• Task goal: Extract, unchanged, every line from the top of the material below through the line with "PI = math.pi", and no more.

------ Data for this task ------

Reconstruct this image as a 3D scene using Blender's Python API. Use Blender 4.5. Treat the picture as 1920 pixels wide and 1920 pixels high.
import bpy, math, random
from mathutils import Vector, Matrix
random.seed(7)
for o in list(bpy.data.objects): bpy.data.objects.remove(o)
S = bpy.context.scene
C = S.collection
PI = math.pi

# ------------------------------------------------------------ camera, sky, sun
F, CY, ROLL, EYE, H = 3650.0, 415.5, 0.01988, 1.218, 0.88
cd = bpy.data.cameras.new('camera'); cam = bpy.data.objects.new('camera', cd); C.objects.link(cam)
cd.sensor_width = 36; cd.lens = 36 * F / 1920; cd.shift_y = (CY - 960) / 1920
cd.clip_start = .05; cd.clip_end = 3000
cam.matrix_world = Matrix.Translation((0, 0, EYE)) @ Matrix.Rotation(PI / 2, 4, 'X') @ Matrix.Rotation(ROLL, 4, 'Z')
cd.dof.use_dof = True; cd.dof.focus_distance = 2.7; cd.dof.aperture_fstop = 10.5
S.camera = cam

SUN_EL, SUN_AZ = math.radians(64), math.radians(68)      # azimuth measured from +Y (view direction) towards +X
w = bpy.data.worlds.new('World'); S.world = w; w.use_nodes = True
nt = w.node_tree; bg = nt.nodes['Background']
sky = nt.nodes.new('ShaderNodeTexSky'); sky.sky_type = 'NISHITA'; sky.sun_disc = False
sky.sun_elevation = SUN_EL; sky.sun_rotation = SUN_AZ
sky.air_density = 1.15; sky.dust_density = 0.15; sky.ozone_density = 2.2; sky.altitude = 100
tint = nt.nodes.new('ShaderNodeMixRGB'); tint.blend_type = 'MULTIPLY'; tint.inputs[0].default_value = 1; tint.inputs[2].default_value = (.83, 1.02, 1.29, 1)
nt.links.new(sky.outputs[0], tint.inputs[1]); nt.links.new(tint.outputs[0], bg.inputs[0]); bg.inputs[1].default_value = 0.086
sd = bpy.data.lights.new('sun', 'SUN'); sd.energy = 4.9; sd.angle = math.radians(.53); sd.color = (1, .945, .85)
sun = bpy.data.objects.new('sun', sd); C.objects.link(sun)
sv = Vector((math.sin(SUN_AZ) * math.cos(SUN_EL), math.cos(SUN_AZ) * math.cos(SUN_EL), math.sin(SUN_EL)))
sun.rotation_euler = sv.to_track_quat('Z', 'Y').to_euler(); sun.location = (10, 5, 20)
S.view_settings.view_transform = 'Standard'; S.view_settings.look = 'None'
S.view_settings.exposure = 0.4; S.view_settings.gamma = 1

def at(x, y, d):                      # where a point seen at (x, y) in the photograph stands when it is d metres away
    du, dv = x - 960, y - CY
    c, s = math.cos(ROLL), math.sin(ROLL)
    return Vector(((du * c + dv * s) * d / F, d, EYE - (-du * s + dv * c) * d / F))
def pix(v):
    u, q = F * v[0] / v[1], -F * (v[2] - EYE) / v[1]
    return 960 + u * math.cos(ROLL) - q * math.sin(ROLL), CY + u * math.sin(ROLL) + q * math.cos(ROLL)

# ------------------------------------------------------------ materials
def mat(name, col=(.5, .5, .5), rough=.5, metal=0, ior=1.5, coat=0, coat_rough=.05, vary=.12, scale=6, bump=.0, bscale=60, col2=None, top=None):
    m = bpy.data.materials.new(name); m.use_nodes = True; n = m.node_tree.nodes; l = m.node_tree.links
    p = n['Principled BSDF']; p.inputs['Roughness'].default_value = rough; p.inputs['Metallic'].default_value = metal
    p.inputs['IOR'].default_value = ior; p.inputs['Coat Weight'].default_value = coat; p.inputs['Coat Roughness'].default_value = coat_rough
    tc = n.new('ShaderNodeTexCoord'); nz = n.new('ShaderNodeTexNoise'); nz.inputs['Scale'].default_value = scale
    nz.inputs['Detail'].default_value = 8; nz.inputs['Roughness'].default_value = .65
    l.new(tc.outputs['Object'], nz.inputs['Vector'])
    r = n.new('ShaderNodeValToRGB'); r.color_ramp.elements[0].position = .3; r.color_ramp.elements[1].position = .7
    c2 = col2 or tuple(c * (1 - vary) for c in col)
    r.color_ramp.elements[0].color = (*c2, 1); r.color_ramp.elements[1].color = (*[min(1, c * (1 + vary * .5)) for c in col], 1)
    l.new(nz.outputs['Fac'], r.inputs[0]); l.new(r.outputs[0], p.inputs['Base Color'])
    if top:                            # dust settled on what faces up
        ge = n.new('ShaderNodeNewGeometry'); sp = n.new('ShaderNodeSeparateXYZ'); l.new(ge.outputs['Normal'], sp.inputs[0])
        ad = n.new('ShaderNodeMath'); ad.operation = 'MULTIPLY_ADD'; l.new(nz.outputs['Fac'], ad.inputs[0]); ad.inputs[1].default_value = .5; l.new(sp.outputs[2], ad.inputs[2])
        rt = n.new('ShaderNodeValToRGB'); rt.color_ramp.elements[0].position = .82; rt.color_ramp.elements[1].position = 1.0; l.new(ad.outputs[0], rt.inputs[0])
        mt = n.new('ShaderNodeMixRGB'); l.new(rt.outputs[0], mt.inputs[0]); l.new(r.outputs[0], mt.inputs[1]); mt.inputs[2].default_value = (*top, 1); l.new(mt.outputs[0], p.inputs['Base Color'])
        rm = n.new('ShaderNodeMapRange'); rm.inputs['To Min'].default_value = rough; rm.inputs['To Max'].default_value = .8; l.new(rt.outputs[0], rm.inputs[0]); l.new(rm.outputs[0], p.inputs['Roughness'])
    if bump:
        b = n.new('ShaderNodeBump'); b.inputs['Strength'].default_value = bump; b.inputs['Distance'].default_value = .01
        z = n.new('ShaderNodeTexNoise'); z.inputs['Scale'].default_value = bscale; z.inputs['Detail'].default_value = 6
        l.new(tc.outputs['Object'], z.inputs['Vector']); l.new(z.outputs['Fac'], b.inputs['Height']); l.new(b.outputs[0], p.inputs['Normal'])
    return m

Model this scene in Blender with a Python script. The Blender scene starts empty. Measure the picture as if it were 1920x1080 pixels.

------

• Written answer:
Reconstruct this image as a 3D scene using Blender's Python API. Use Blender 4.5. Treat the picture as 1920 pixels wide and 1920 pixels high.
import bpy, math, random
from mathutils import Vector, Matrix
random.seed(7)
for o in list(bpy.data.objects): bpy.data.objects.remove(o)
S = bpy.context.scene
C = S.collection
PI = math.pi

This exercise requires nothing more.